● Exercise prompt: Repeat the material exactly from its first line to the line that includes "COL = S.collection". Skip pictures.

● Data provided:
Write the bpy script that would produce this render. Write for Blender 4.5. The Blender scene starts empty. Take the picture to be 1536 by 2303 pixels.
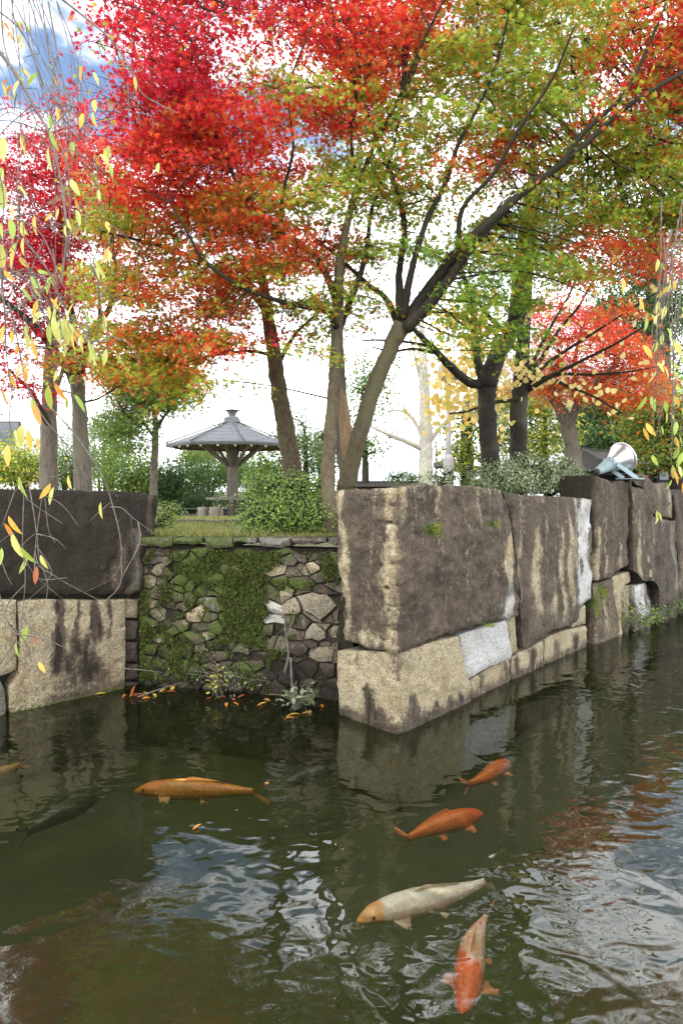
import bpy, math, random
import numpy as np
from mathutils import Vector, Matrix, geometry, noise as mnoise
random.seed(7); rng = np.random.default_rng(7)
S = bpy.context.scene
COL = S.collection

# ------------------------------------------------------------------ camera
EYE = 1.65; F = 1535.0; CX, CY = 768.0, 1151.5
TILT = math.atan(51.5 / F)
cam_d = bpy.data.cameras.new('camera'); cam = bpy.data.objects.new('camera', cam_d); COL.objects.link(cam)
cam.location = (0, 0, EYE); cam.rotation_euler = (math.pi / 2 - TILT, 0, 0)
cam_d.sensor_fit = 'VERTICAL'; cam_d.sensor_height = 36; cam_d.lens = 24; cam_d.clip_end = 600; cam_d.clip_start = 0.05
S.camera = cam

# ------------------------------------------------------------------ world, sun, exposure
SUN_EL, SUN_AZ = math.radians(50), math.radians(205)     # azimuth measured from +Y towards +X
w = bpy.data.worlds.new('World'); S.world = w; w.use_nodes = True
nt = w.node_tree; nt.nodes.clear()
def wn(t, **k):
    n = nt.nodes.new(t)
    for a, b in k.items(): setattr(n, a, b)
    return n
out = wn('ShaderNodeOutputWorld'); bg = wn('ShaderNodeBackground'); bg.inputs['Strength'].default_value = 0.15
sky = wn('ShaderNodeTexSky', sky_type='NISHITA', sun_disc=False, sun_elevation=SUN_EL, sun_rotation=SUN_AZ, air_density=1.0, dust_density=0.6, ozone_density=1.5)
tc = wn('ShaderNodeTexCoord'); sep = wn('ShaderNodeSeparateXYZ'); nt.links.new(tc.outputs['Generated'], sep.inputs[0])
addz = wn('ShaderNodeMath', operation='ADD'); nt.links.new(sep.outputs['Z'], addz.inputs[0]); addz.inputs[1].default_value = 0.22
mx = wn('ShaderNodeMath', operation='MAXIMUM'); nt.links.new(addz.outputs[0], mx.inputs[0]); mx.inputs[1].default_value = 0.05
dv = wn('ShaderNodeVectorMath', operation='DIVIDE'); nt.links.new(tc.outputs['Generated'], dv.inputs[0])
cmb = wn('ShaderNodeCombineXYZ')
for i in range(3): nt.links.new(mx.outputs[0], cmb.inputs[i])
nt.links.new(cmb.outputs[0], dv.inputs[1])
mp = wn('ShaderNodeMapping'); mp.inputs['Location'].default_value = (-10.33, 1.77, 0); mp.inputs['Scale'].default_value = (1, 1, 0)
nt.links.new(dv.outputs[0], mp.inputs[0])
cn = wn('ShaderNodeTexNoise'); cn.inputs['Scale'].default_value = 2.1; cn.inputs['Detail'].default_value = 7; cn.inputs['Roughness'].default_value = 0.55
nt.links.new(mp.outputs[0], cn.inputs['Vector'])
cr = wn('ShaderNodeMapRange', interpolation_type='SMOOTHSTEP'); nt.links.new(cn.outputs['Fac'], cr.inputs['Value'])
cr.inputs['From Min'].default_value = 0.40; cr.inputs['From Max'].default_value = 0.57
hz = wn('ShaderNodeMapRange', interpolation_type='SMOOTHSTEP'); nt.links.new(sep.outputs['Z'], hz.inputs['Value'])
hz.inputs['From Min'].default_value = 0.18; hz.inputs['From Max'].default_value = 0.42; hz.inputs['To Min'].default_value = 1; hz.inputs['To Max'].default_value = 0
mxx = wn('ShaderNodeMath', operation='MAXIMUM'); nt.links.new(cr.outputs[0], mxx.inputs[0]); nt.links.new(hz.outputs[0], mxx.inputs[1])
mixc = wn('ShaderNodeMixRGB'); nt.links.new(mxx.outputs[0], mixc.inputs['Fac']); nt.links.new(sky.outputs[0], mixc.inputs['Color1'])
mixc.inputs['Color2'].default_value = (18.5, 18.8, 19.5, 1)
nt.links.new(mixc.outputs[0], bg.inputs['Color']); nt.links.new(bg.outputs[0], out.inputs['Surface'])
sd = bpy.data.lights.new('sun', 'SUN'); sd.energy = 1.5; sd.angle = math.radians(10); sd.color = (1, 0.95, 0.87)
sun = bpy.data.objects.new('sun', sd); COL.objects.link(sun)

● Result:
Write the bpy script that would produce this render. Write for Blender 4.5. The Blender scene starts empty. Take the picture to be 1536 by 2303 pixels.
import bpy, math, random
import numpy as np
from mathutils import Vector, Matrix, geometry, noise as mnoise
random.seed(7); rng = np.random.default_rng(7)
S = bpy.context.scene
COL = S.collection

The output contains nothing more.